Because less than a minute after I had posted the Rolling Stone article by Taibbi, someone supposedly named Keti Korakhashvili from Tbilisi, Georgia in the former Soviet Union, who is also on Facebook had “liked” it and posted her own link below it, which led me to a YouTube link from 10 years ago and an NBC Nightly News piece with then anchor Brian Williams on what life might be like now in 2017 with advances in RFID chips and face recognition software (https://www.youtube.com/watch?v=1YJsxMcAJoA). Interestingly, the NBC piece has since been canvassed on Snopes because the brief 2:01 clip is commonly cited inaccurately as an exhibit in an evidentiary package that has all Americans receiving a microchip implant by the end of this year.
Georgia is in the Caucasus region of Eurasia.

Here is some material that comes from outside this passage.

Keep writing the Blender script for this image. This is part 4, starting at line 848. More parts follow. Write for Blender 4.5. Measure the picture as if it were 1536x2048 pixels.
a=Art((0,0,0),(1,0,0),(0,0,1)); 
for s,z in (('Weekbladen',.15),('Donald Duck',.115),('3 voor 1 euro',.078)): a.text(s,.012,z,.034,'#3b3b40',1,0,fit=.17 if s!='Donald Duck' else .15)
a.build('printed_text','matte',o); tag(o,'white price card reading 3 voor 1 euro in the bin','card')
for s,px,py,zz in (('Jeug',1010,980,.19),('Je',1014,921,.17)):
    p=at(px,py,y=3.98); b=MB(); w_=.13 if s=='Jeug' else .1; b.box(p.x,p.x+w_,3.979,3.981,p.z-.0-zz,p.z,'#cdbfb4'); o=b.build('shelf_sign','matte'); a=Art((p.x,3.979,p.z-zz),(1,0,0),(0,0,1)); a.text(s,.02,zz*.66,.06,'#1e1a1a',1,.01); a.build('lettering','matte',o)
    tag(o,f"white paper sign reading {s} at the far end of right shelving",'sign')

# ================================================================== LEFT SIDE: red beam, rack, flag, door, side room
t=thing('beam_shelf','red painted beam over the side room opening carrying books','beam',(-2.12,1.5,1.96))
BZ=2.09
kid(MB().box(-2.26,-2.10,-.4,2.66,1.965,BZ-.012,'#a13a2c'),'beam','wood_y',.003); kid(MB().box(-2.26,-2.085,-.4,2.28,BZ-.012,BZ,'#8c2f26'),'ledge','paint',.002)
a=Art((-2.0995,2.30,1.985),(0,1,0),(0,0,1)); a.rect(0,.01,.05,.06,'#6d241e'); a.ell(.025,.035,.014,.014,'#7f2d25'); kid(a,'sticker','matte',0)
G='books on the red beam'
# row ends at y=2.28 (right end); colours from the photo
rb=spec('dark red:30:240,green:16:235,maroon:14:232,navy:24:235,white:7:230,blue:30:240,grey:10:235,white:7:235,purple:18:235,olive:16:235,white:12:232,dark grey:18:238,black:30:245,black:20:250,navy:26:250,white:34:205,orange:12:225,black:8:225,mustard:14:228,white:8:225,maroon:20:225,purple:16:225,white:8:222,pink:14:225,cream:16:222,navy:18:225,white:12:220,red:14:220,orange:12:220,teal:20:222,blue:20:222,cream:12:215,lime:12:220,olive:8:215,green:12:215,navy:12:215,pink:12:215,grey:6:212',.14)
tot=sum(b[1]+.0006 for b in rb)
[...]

Located at the crossroads of Western Asia and Eastern Europe, it is bounded to the west by the Black Sea, to the north by Russia, to the south by Turkey and Armenia, and to the southeast by Azerbaijan. The capital and largest city is Tbilisi. Georgia covers a territory of 69,700 square kilometres (26,911 sq mi), and its 2016 population is about 3.72 million. Georgia is a unitary, semi-presidential republic, with the government elected through a representative democracy. Between 1921 and declaring independence in April 1991, Georgia was part of the old Soviet Union (U.S.S.R.).

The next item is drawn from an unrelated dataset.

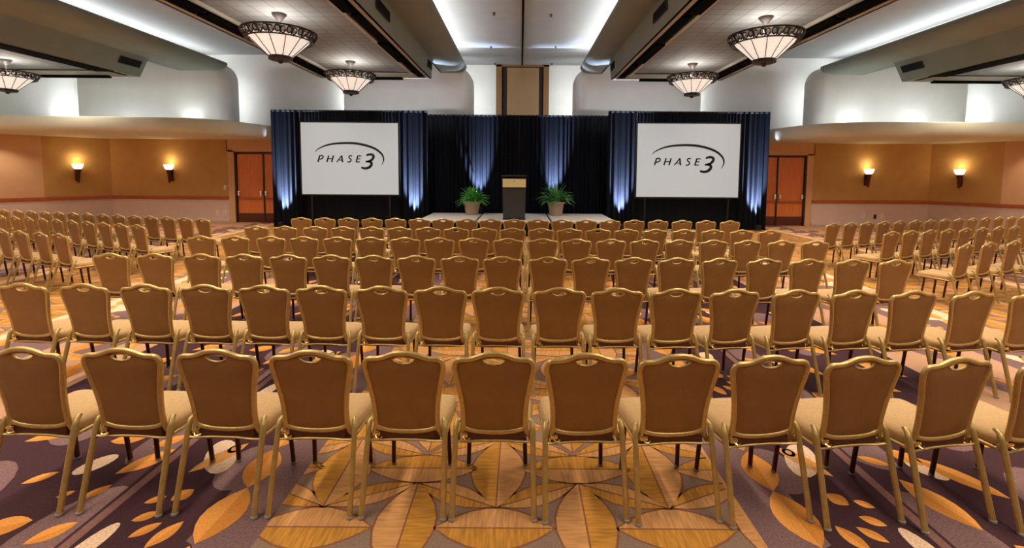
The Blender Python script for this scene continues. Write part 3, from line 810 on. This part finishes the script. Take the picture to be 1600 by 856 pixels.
chair0 = None
NAMES = {'A': 'nearest row', 'B': 'second row from the camera', 'C': 'third row from the camera', 'D': 'fourth row from the camera', 'E': 'fifth row from the camera', 'F': 'row closest to the stage'}
SIDE = {'L1': ('nearest row of the left side block', 'left'), 'L2': ('middle row of the left side block', 'left'), 'L3': ('rear row of the left side block', 'left'),
        'R1': ('nearest row of the right side block', 'right'), 'R2': ('middle row of the right side block', 'right'), 'R3': ('rear row of the right side block', 'right')}
def put_chair(x, y, yaw, label, group):
    global chair0
    rz = -R(yaw)
    if chair0 is None:
        chair0 = make_chair('banquet_chair', label); chair0.location = (x, y, 0); chair0.rotation_euler = (0, 0, rz); chair0['group'] = group
    else: dup(chair0, (x, y, 0), rz, label, group)
for k, L in ROWS.items():
    n = len(L)
    if k in NAMES:
        for i, (x, y, a) in enumerate(L):
            j = random.uniform(-1.2, 1.2)
            put_chair(x, y, a+j, 'gold framed banquet chair, %s from left in the %s' % (ORD[i], NAMES[k]), 'banquet chairs in the '+NAMES[k])
    else:
        nm, sd = SIDE[k]
        LL = L[::-1] if sd == 'left' else L
        for i, (x, y, a) in enumerate(LL):
            j = random.uniform(-1.5, 1.5)
            put_chair(x, y, a+j+(6 if sd == 'left' else -6), 'angled banquet chair, %s from the aisle in the %s' % (ORD[i], nm), 'banquet chairs in the '+nm)

# ------------------------------------------------------------------ stage
def riser(x0, x1, label):
    o = thing('stage_platform', label, 'stage platform', ((x0+x1)/2, 15.4, 0), 0, 'stage platforms')
    hx = (x1-x0)/2; hy = 1.42
    mb = MB(); mb.rbox(-hx, hx, -hy, hy, .40, .45, .008); mb.build('deck', M['deck'], o, False)
    mb = MB()
    n = 60
    for (px, py, qx, qy) in ((-hx+.03, -hy+.03, hx-.03, -hy+.03),):
        vs = []
        for i in range(n+1):
            t = i/n; yy = py+.012*math.sin(t*n*1.1)
            vs += [(px+(qx-px)*t, yy, .005), (px+(qx-px)*t, yy, .40)]
        N = len(vs); vs += [(v[0], v[1]+.02, v[2]) for v in vs]
        mb.add(vs, [(2*i, 2*i+2, 2*i+3, 2*i+1) for i in range(n)]+[(N+2*i, N+2*i+2, N+2*i+3, N+2*i+1) for i in range(n)])
    mb.build('skirt', M['drape'], o)
    for sx in (-1, 1):
        for sy in (-1, 1):
            mb = MB(); mb.tube([(sx*(hx-.12), sy*(hy-.15), 0), (sx*(hx-.12), sy*(hy-.15), .41)], .02, 8); mb.build('leg', M['iron'], o)
riser(-3.10, -1.36, 'left grey carpeted stage platform under the left potted plant')
riser(-1.30, .90, 'middle grey carpeted stage platform under the lectern')
riser(.96, 2.90, 'right grey carpeted stage platform under the right potted plant')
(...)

Korakhashvili was able to “like” and post on my timeline because my Facebook privacy settings were set to “public” and not limited to “friends” or friends of friends liking and posting on my Facebook page. Frankly, while I review my settings on occasion, I’ve never tried to fine tune them to the extent that all my posts are targeted at specific audiences in terms of who can respond and who can’t. It could be done.

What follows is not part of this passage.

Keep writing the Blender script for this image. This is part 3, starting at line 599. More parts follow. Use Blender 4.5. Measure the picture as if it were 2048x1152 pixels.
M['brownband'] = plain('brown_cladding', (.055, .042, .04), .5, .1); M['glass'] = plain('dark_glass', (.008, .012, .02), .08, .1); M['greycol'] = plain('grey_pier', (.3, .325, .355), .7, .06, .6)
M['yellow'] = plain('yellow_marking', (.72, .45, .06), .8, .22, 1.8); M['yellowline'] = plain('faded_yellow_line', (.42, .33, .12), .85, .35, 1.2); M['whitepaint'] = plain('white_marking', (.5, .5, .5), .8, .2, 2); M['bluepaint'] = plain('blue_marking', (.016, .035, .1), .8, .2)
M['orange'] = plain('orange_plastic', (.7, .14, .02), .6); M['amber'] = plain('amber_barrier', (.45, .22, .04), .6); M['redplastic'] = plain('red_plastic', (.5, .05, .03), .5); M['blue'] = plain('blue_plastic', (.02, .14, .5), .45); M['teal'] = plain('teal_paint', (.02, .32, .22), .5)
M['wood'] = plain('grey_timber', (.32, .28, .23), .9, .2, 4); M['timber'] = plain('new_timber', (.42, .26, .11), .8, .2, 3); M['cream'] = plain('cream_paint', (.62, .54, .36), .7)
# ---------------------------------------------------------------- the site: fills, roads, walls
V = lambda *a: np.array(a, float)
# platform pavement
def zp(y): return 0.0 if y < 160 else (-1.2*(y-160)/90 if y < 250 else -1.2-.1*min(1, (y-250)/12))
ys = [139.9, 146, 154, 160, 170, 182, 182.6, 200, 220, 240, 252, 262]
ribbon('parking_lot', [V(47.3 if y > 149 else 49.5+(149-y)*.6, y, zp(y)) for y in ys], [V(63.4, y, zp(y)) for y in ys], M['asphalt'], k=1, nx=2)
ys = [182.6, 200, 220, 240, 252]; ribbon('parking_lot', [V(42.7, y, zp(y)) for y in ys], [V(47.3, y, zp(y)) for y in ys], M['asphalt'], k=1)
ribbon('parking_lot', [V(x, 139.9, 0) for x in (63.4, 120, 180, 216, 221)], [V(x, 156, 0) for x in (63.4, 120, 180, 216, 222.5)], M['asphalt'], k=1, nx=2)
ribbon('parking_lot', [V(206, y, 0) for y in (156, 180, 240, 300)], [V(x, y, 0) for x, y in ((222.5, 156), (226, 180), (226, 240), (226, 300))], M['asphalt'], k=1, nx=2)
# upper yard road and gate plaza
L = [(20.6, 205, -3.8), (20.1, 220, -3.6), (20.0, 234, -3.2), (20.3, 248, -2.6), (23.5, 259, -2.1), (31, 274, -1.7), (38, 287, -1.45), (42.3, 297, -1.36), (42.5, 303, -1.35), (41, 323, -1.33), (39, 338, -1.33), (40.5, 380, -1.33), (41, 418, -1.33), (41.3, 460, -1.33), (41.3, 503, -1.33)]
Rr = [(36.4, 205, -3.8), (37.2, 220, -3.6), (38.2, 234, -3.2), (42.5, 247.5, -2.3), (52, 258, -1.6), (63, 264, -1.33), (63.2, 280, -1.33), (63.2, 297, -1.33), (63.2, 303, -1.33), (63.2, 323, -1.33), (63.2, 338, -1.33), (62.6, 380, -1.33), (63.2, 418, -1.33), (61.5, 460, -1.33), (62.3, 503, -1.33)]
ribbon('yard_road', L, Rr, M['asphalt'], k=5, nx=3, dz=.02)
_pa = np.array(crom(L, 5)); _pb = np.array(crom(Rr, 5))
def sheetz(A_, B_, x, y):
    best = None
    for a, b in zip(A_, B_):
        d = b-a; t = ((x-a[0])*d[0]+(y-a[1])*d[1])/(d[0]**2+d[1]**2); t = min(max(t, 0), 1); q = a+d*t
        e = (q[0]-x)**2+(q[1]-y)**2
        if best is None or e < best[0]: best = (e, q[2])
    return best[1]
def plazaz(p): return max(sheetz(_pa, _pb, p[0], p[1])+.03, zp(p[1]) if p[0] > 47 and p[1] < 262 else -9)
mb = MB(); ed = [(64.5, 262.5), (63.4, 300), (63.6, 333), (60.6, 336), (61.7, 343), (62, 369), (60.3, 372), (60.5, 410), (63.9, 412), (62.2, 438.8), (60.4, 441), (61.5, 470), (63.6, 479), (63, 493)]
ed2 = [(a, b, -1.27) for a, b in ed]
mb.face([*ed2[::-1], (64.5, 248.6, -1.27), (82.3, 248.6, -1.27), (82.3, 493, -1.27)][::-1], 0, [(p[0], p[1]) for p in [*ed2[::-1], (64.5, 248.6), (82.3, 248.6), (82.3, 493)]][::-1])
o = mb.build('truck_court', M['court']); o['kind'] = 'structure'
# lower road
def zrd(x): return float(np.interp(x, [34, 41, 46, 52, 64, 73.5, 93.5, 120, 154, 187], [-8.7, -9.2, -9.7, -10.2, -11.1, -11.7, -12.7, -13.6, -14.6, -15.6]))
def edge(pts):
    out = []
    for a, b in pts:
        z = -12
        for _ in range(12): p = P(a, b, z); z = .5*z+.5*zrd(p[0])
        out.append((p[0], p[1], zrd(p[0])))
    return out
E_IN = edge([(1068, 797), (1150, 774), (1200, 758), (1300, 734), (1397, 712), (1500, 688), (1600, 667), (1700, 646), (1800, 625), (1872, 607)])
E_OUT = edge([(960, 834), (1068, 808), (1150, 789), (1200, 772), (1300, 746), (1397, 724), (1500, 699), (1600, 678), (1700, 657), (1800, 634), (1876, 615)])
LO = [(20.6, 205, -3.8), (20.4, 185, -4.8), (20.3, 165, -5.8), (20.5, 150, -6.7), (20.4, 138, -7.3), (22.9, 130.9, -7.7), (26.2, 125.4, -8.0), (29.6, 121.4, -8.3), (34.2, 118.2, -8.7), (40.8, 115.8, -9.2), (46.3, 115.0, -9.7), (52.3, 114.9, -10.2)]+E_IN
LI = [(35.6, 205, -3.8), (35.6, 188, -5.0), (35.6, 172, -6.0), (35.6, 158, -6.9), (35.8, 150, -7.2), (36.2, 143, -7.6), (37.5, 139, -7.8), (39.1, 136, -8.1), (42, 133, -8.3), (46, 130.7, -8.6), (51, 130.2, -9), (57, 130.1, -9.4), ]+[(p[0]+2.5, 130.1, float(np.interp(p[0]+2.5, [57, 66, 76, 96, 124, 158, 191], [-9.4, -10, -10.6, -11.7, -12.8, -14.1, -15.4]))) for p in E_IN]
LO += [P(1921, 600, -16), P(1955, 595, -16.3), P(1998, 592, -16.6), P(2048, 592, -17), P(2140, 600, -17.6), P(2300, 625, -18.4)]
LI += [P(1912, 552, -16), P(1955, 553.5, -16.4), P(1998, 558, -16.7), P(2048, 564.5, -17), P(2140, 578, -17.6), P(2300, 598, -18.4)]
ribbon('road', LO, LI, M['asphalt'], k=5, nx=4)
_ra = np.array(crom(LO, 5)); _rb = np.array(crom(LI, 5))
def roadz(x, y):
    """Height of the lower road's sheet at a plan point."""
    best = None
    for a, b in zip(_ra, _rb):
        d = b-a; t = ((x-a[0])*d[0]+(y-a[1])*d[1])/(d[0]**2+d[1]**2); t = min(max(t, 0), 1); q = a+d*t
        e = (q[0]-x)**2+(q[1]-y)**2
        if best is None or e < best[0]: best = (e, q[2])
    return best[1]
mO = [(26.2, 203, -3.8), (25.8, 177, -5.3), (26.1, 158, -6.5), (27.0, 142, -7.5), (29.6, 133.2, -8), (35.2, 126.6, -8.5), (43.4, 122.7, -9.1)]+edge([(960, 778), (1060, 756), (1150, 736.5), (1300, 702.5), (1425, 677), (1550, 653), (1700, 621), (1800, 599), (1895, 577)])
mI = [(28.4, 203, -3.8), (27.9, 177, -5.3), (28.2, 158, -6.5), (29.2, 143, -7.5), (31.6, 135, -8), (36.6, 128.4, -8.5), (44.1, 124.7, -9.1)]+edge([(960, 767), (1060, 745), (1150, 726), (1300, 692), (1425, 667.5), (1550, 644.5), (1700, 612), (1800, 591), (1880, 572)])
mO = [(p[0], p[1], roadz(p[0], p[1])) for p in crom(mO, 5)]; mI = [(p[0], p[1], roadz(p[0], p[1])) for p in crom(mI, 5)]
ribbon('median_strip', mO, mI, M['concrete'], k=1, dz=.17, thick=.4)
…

Considering I had posted the Taibbi article less than minute earlier and the local time in Tbilisi is nine hours ahead of Central Daylight Time here in Manitoba, making it between 5 a.m. and 6 a.m. in Georgia, I wondered if Keti Korakhashvili, if that is her name, is some kind of Internet troll, tipped off by some algorithm gobbling bot perhaps, a bot who picked up on keywords in posts and/or combinations of names, words, etc.? Maybe in this case Matt Taibbi and Rolling Stone were flagged in combination along with Trump, Putin, Russia and the United States?
Questions, questions, so many questions, and so few answers in the Year of the Alternative Fact.
Korakhashvili used my posting of the Taibbi article as an opportunity to “like” and comment on my post. Her Facebook page itself looks like it might be legit and not some sort of fake profile such as I see from time to time when one of my old but wouldn’t you know it bogus Facebook “friends” is stranded in (fill in the blank for city) and needs some money, although they seem to all of a sudden have few Facebook friends of their own.
Not reading the Russian Cyrillic script alphabet, it’s kind of hard to be sure about any of this. But Korakhashvili’s photos did lead me to some nice pictures of Holy Trinity Cathedral in Tbilisi, commonly known as Sameba Cathedral, the main cathedral of the Orthodox Church in Georgia, and Kolkheti Restaurant in Tbilisi.
Then, lo and behold, someone claiming to be Tamo Ratiani from Mestia, also in Georgia, and about 450 kilometres northwest of Tbilisi, “liked” another post I had added to Facebook a few hours after the Taibbi article, but also commented by posting an identical link to Korakhashvili’s on the 2007 NBC Nightly News piece with then anchor Brian Williams on what life might be like now in 2017 with advances in RFID chips and face recognition software.